L’onorevole Salvini non ci sembra abbia saputo comprendere fino in fondo tutti i problemi che l’Italia sta vivendo e soffrendo in questo momento ed abbia sottovalutato il modello di governo con il quale si è gestita la Democrazia dal dopoguerra in poi e che ancora oggi è l’unico modello culturalmente possibile.
Un partito ha certamente il diritto di chiedere di poter governare da solo ma deve dimostrare, con nomi e cognomi, chi sono gli uomini della sua squadra, coloro che potranno portare e attuare le soluzioni. Servono i nomi di donne e uomini colti e onesti che possano dare garanzie reali di poter gestire il cambiamento ed il futuro. La Lega certamente ha molti uomini e donne ma non ci sembra che abbia tutte le necessarie competenze trasversali dall’economia al welfare, dall’istruzione alle infrastrutture, dal fisco ai beni culturali, eccetera.
In altri tempi avremmo parlato più di partito che del nome che lo rappresenta ma la devianza di personalizzazione avuta in questi ultimi vent’anni ci induce a seguitare a parlare del leader. Il Vicepremier Salvini, prima di chiedere di andare al voto e chiedere di sciogliere le attuali Camere, avrebbe dovuto costruire pazientemente una compagine governativa da condividere con altri leader, presentarla agli elettori, e poi proporsi, maturando la decisione con loro, di fare il Premier.
Le alleanze non si possono fare dopo il voto. Si ripeterebbe l’errore delle ultime elezioni dove, per il M5S, governare alleandosi con il Partito Democratico o con la Lega di Salvini era la stessa cosa. Non ci sembra possibile che si ripeta l’assurdo scenario: sbagliare è umano, perseverare è diabolico.
Il segretario della Lega Salvini è ancora in tempo per avviare consultazioni esterne al suo partito per capire con chi potrà eventualmente costruire un prossimo governo e quali uomini e donne i partiti di una possibile coalizione potranno mettere a disposizione.
E’ ora, prima di far precipitare tutto che Salvini deve avere mente statica e razionale, per programmare e progettare il post elezioni fuori dal pensiero liquido dei social nei quali rischia di affondare; non sarà pregando la Madonna o affidandosi al Crocifisso che potrà governare.
Anche sui problemi dell’Europa deve dire il nome o i nomi di chi dovrà andare ad affrontare gli altri.
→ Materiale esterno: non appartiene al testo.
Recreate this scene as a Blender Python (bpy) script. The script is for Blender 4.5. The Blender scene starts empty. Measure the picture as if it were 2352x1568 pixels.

E affrontare soluzioni e proposte per tutti i problemi europei; non solo l’immigrazione ma anche le politiche monetarie, quelle agricole, quelle commerciali, eccetera.
Ci auguriamo che Leader e politici di lungo corso di altri partiti si facciano avanti non a parole ma con programmi realistici e con le giuste competenze, e, naturalmente, dopo aver discusso sui fondamentali culturali della prossima politica italiana, offrirsi per andare a governare insieme, non perché ci sarebbero i numeri perché quella sarebbe aritmetica ma per assetto governativo politico strutturato.
Agli elettori si deve presentare una squadra completa, tempi certi e alternative probabili e non solo
possibili. Il contratto politico, se così lo vogliono chiamare, per noi è indifferente, lo devono fare ora, prima di chiedere di andare a votare.
La presunzione di sapere già che gli italiani vogliono andare a votare subito, espressa da quasi tutti i partiti ci infastidisce non poco. Chi dice che cittadini italiani vogliono andare a votare? Il popolo, questa volta, vuole garanzie certe e non titoli di soluzioni teoriche. Non ci andranno a votare, gli italiani, se parte solo la campagna elettorale.